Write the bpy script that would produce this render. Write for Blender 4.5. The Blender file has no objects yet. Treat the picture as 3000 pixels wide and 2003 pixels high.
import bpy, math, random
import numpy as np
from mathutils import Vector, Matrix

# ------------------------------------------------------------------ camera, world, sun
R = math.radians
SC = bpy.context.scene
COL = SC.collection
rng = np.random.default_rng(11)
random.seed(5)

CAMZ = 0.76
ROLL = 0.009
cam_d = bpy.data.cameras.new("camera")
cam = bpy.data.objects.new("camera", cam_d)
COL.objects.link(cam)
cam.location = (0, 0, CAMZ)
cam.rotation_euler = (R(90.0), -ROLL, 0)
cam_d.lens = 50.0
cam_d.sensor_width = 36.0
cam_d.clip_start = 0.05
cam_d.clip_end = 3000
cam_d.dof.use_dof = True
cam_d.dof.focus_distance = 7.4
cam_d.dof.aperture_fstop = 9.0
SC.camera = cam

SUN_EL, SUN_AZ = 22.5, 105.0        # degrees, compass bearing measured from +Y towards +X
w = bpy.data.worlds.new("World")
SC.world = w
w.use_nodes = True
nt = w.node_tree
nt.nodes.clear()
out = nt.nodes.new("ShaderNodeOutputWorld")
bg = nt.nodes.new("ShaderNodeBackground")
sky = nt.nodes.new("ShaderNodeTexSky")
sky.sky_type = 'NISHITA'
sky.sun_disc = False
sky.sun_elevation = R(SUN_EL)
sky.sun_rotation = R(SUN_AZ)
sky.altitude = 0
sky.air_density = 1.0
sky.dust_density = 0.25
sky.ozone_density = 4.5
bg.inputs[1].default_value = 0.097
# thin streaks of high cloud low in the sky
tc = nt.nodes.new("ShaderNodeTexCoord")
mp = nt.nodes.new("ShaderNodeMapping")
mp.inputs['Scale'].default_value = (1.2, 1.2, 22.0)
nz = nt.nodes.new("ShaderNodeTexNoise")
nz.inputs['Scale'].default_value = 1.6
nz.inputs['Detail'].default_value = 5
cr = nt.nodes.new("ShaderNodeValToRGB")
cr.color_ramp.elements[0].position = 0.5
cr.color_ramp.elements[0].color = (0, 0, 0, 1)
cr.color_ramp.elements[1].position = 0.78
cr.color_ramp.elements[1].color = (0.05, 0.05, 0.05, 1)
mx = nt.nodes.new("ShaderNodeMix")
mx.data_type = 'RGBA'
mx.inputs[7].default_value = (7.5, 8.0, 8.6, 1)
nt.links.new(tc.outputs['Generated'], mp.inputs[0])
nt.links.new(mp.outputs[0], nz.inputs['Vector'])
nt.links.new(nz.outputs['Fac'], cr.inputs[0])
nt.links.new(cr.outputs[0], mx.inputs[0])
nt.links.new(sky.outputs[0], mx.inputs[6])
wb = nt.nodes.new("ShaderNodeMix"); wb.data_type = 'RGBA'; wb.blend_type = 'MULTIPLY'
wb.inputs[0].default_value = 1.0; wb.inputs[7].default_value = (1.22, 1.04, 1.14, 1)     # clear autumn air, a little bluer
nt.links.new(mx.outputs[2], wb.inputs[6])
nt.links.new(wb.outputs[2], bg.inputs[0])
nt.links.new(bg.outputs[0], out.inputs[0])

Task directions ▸
Only the lines from the start of the data to the line holding "SC.camera = cam" are wanted; return them exactly, both ends included.

Solution to this task ▸
Write the bpy script that would produce this render. Write for Blender 4.5. The Blender file has no objects yet. Treat the picture as 3000 pixels wide and 2003 pixels high.
import bpy, math, random
import numpy as np
from mathutils import Vector, Matrix

# ------------------------------------------------------------------ camera, world, sun
R = math.radians
SC = bpy.context.scene
COL = SC.collection
rng = np.random.default_rng(11)
random.seed(5)

CAMZ = 0.76
ROLL = 0.009
cam_d = bpy.data.cameras.new("camera")
cam = bpy.data.objects.new("camera", cam_d)
COL.objects.link(cam)
cam.location = (0, 0, CAMZ)
cam.rotation_euler = (R(90.0), -ROLL, 0)
cam_d.lens = 50.0
cam_d.sensor_width = 36.0
cam_d.clip_start = 0.05
cam_d.clip_end = 3000
cam_d.dof.use_dof = True
cam_d.dof.focus_distance = 7.4
cam_d.dof.aperture_fstop = 9.0
SC.camera = cam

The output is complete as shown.